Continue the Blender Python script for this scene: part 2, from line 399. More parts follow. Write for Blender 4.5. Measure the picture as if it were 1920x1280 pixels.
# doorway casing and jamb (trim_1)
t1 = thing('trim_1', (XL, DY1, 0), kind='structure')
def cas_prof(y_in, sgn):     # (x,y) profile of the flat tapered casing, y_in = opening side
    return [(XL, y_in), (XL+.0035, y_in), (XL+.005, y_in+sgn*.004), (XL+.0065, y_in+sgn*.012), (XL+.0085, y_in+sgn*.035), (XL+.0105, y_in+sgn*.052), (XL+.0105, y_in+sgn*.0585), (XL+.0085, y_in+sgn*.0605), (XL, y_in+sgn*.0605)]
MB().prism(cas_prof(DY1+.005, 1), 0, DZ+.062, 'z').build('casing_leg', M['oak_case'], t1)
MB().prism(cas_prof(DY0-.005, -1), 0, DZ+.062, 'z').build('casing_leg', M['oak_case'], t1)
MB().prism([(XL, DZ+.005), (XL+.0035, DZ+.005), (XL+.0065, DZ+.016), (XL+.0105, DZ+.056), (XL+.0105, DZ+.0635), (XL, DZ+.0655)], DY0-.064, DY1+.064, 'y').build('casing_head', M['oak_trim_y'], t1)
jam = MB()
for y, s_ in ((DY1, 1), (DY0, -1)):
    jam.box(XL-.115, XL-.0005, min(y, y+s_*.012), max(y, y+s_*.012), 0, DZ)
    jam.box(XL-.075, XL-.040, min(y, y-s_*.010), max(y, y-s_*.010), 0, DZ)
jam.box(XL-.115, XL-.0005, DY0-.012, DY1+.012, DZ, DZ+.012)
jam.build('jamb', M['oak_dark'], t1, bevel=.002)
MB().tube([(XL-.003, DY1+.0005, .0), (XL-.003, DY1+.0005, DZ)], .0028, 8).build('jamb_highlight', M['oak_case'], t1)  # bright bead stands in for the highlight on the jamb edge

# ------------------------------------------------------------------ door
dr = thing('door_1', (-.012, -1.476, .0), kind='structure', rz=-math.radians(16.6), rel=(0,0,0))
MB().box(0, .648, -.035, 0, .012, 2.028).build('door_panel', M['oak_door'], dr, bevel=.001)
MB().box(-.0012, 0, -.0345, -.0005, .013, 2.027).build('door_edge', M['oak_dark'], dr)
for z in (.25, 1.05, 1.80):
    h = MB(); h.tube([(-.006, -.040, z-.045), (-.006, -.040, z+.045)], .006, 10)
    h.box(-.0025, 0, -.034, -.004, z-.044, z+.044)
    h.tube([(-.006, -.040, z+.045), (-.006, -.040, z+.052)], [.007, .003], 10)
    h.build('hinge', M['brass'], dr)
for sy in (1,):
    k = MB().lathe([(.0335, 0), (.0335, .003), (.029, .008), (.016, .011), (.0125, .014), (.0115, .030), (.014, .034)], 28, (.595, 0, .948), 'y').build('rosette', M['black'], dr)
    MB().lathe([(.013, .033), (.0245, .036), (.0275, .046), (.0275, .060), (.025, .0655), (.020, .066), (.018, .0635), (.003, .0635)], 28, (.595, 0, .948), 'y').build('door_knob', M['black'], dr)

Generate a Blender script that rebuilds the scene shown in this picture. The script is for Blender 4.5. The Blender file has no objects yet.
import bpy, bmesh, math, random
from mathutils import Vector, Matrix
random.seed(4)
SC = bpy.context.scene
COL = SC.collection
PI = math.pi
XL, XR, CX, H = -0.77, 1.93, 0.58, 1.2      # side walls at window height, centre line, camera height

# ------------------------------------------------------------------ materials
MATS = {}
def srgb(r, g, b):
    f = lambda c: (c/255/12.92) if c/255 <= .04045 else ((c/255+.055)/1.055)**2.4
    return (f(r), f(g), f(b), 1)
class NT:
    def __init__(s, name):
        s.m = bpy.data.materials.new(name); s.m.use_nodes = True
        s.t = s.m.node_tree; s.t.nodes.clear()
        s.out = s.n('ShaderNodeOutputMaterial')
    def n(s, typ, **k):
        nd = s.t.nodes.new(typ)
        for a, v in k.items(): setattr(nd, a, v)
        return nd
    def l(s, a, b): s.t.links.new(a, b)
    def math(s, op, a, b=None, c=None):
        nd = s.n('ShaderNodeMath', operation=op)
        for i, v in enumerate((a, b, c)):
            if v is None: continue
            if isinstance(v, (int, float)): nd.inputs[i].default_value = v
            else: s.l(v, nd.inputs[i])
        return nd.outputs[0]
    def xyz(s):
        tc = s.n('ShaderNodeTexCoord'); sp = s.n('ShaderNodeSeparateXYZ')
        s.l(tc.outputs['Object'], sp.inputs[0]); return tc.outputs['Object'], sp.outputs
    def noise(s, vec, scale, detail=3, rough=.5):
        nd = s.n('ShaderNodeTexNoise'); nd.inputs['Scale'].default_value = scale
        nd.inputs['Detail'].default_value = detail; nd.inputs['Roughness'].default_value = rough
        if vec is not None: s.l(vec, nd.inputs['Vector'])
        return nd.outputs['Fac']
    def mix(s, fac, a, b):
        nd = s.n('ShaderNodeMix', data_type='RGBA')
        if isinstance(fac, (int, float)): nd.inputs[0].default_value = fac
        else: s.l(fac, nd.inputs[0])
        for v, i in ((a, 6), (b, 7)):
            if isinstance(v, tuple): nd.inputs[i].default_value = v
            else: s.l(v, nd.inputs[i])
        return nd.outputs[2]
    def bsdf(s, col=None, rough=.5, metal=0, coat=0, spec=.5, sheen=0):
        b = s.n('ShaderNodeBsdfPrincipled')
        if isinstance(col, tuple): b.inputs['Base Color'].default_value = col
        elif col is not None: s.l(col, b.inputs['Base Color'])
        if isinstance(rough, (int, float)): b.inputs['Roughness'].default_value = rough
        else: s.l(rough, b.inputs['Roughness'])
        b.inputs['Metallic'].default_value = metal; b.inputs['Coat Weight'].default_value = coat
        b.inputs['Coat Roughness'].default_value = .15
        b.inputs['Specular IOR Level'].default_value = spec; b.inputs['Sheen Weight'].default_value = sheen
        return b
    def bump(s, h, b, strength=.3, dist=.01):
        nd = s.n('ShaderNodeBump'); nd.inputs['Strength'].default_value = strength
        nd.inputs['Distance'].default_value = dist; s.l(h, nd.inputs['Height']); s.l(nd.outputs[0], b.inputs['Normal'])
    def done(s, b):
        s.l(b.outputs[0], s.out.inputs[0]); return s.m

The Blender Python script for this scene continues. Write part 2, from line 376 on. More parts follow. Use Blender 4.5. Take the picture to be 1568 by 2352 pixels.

---

* _Aim of the exercise_
Word for word, write out the data.

* _Solution for this task_
Continue the Blender Python script for this scene: part 2, from line 399. More parts follow. Write for Blender 4.5. Measure the picture as if it were 1920x1280 pixels.
# doorway casing and jamb (trim_1)
t1 = thing('trim_1', (XL, DY1, 0), kind='structure')
def cas_prof(y_in, sgn):     # (x,y) profile of the flat tapered casing, y_in = opening side
    return [(XL, y_in), (XL+.0035, y_in), (XL+.005, y_in+sgn*.004), (XL+.0065, y_in+sgn*.012), (XL+.0085, y_in+sgn*.035), (XL+.0105, y_in+sgn*.052), (XL+.0105, y_in+sgn*.0585), (XL+.0085, y_in+sgn*.0605), (XL, y_in+sgn*.0605)]
MB().prism(cas_prof(DY1+.005, 1), 0, DZ+.062, 'z').build('casing_leg', M['oak_case'], t1)
MB().prism(cas_prof(DY0-.005, -1), 0, DZ+.062, 'z').build('casing_leg', M['oak_case'], t1)
MB().prism([(XL, DZ+.005), (XL+.0035, DZ+.005), (XL+.0065, DZ+.016), (XL+.0105, DZ+.056), (XL+.0105, DZ+.0635), (XL, DZ+.0655)], DY0-.064, DY1+.064, 'y').build('casing_head', M['oak_trim_y'], t1)
jam = MB()
for y, s_ in ((DY1, 1), (DY0, -1)):
    jam.box(XL-.115, XL-.0005, min(y, y+s_*.012), max(y, y+s_*.012), 0, DZ)
    jam.box(XL-.075, XL-.040, min(y, y-s_*.010), max(y, y-s_*.010), 0, DZ)
jam.box(XL-.115, XL-.0005, DY0-.012, DY1+.012, DZ, DZ+.012)
jam.build('jamb', M['oak_dark'], t1, bevel=.002)
MB().tube([(XL-.003, DY1+.0005, .0), (XL-.003, DY1+.0005, DZ)], .0028, 8).build('jamb_highlight', M['oak_case'], t1)  # bright bead stands in for the highlight on the jamb edge

# ------------------------------------------------------------------ door
dr = thing('door_1', (-.012, -1.476, .0), kind='structure', rz=-math.radians(16.6), rel=(0,0,0))
MB().box(0, .648, -.035, 0, .012, 2.028).build('door_panel', M['oak_door'], dr, bevel=.001)
MB().box(-.0012, 0, -.0345, -.0005, .013, 2.027).build('door_edge', M['oak_dark'], dr)
for z in (.25, 1.05, 1.80):
    h = MB(); h.tube([(-.006, -.040, z-.045), (-.006, -.040, z+.045)], .006, 10)
    h.box(-.0025, 0, -.034, -.004, z-.044, z+.044)
    h.tube([(-.006, -.040, z+.045), (-.006, -.040, z+.052)], [.007, .003], 10)
    h.build('hinge', M['brass'], dr)
for sy in (1,):
    k = MB().lathe([(.0335, 0), (.0335, .003), (.029, .008), (.016, .011), (.0125, .014), (.0115, .030), (.014, .034)], 28, (.595, 0, .948), 'y').build('rosette', M['black'], dr)
    MB().lathe([(.013, .033), (.0245, .036), (.0275, .046), (.0275, .060), (.025, .0655), (.020, .066), (.018, .0635), (.003, .0635)], 28, (.595, 0, .948), 'y').build('door_knob', M['black'], dr)

Generate a Blender script that rebuilds the scene shown in this picture. The script is for Blender 4.5. The Blender file has no objects yet.
import bpy, bmesh, math, random
from mathutils import Vector, Matrix
random.seed(4)
SC = bpy.context.scene
COL = SC.collection
PI = math.pi
XL, XR, CX, H = -0.77, 1.93, 0.58, 1.2      # side walls at window height, centre line, camera height

# ------------------------------------------------------------------ materials
MATS = {}
def srgb(r, g, b):
    f = lambda c: (c/255/12.92) if c/255 <= .04045 else ((c/255+.055)/1.055)**2.4
    return (f(r), f(g), f(b), 1)
class NT:
    def __init__(s, name):
        s.m = bpy.data.materials.new(name); s.m.use_nodes = True
        s.t = s.m.node_tree; s.t.nodes.clear()
        s.out = s.n('ShaderNodeOutputMaterial')
    def n(s, typ, **k):
        nd = s.t.nodes.new(typ)
        for a, v in k.items(): setattr(nd, a, v)
        return nd
    def l(s, a, b): s.t.links.new(a, b)
    def math(s, op, a, b=None, c=None):
        nd = s.n('ShaderNodeMath', operation=op)
        for i, v in enumerate((a, b, c)):
            if v is None: continue
            if isinstance(v, (int, float)): nd.inputs[i].default_value = v
            else: s.l(v, nd.inputs[i])
        return nd.outputs[0]
    def xyz(s):
        tc = s.n('ShaderNodeTexCoord'); sp = s.n('ShaderNodeSeparateXYZ')
        s.l(tc.outputs['Object'], sp.inputs[0]); return tc.outputs['Object'], sp.outputs
    def noise(s, vec, scale, detail=3, rough=.5):
        nd = s.n('ShaderNodeTexNoise'); nd.inputs['Scale'].default_value = scale
        nd.inputs['Detail'].default_value = detail; nd.inputs['Roughness'].default_value = rough
        if vec is not None: s.l(vec, nd.inputs['Vector'])
        return nd.outputs['Fac']
    def mix(s, fac, a, b):
        nd = s.n('ShaderNodeMix', data_type='RGBA')
        if isinstance(fac, (int, float)): nd.inputs[0].default_value = fac
        else: s.l(fac, nd.inputs[0])
        for v, i in ((a, 6), (b, 7)):
            if isinstance(v, tuple): nd.inputs[i].default_value = v
            else: s.l(v, nd.inputs[i])
        return nd.outputs[2]
    def bsdf(s, col=None, rough=.5, metal=0, coat=0, spec=.5, sheen=0):
        b = s.n('ShaderNodeBsdfPrincipled')
        if isinstance(col, tuple): b.inputs['Base Color'].default_value = col
        elif col is not None: s.l(col, b.inputs['Base Color'])
        if isinstance(rough, (int, float)): b.inputs['Roughness'].default_value = rough
        else: s.l(rough, b.inputs['Roughness'])
        b.inputs['Metallic'].default_value = metal; b.inputs['Coat Weight'].default_value = coat
        b.inputs['Coat Roughness'].default_value = .15
        b.inputs['Specular IOR Level'].default_value = spec; b.inputs['Sheen Weight'].default_value = sheen
        return b
    def bump(s, h, b, strength=.3, dist=.01):
        nd = s.n('ShaderNodeBump'); nd.inputs['Strength'].default_value = strength
        nd.inputs['Distance'].default_value = dist; s.l(h, nd.inputs['Height']); s.l(nd.outputs[0], b.inputs['Normal'])
    def done(s, b):
        s.l(b.outputs[0], s.out.inputs[0]); return s.m

The Blender Python script for this scene continues. Write part 2, from line 376 on. More parts follow. Use Blender 4.5. Take the picture to be 1568 by 2352 pixels.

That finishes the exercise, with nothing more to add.